10 thoughts on “Random Pic”

  1. Makes a neat photo composition but does bring some things to mind.

    Hardly anybody thinks of the horse poop problem in urban areas before internal combustion engines. The people who keep pushing mass urban transit similarly don’t think of the tracks and wires needed for trolleys, or big busses running up and down streets.

  2. New tech gets layered over old tech as often as it replaces it.

    We used to have an electric bus network here–the infrastructure for that system took a long time to disappear.

    The mention of manure brings up the thought of how bad horse-cities stank; and that’s even after mass modern sanitation and understanding of public health. Shakespeare’s London and Mozart’s Vienna must have been awful.

  3. Some municipalities operate buses whose bodies are configured to look like old-fashioned electric trolley cars. In my area there is no charge to the riders of these buses. It would probably be better if these cities weren’t in the bus business, but at least they aren’t running actual light-rail trolley systems as a few cities actually do.

  4. I had to look twice to see they aren’t trolley catenaries. Pretty sure they’re cable TV drops, so probably U.S. I’ve seen recent pictures of working trolley bus systems in Russia and Europe. Maintaining the catenary system is expensive and there’s the issue of having the open wires strung so close to the ground. usually 600 or 1300 volts and usually DC.

  5. They struck me immediately as catenaries. (A word I did not know, thanks.)

    We now have some electric trolleys as a feature of getting north and south along our Main Street, but they are modern tourist rides rather than serious mass transit.

  6. }}} Some municipalities operate buses whose bodies are configured to look like old-fashioned electric trolley cars.

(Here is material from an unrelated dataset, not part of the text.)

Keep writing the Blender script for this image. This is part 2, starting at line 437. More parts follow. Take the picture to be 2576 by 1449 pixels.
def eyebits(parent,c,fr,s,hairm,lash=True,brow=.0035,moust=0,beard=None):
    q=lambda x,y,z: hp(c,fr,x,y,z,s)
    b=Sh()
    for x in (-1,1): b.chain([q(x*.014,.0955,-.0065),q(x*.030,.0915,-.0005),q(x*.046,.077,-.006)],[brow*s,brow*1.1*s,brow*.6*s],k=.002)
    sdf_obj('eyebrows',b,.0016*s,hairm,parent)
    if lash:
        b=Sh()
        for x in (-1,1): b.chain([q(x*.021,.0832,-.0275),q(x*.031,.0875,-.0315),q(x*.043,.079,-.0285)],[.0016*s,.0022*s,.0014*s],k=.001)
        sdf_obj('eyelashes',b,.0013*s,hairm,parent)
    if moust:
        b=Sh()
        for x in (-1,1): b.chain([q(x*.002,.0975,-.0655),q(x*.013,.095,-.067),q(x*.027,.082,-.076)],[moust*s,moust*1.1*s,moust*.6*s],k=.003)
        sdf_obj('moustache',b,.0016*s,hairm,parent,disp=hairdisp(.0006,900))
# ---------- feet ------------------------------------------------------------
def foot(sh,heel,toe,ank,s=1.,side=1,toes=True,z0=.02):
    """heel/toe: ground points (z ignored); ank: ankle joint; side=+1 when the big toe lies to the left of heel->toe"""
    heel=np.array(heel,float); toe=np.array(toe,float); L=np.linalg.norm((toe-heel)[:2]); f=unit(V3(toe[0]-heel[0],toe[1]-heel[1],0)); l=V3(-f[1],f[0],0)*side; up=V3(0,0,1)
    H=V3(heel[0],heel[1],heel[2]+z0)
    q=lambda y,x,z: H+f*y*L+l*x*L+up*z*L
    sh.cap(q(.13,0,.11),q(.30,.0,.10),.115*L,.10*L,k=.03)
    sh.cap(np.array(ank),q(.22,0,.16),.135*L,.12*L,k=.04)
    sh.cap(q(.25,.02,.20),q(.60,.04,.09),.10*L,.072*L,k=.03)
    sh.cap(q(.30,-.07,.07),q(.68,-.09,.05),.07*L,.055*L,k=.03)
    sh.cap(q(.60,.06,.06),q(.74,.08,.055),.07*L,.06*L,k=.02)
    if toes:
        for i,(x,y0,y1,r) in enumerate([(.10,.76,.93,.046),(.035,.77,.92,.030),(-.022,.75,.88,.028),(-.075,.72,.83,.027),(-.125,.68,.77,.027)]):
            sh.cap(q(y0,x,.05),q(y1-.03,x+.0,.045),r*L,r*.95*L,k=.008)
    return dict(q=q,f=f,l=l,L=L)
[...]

In my area there is no charge to the riders of these buses. It would probably be better if these cities weren’t in the bus business, but at least they aren’t running actual light-rail trolley systems as a few cities actually do.

    In my (smallish — about 250k metro area) city – a significant college town (>40k students, >20k staff and faculty), there was a real estate developer that did a LOT of development in the downtown area. One of the details of the deal was that they would get paid 60k a year to operate an electric trolley that ran from downtown to the campus, about half a mile away.

    For about 2y, they did, then they stopped. It was another 3y before anyone noticed/remembered the deal and commented on it.

    While I gather the payments stopped, I seriously doubt if there was any effort by the city to get back the 180k they paid out for a service that wasn’t provided by the contract.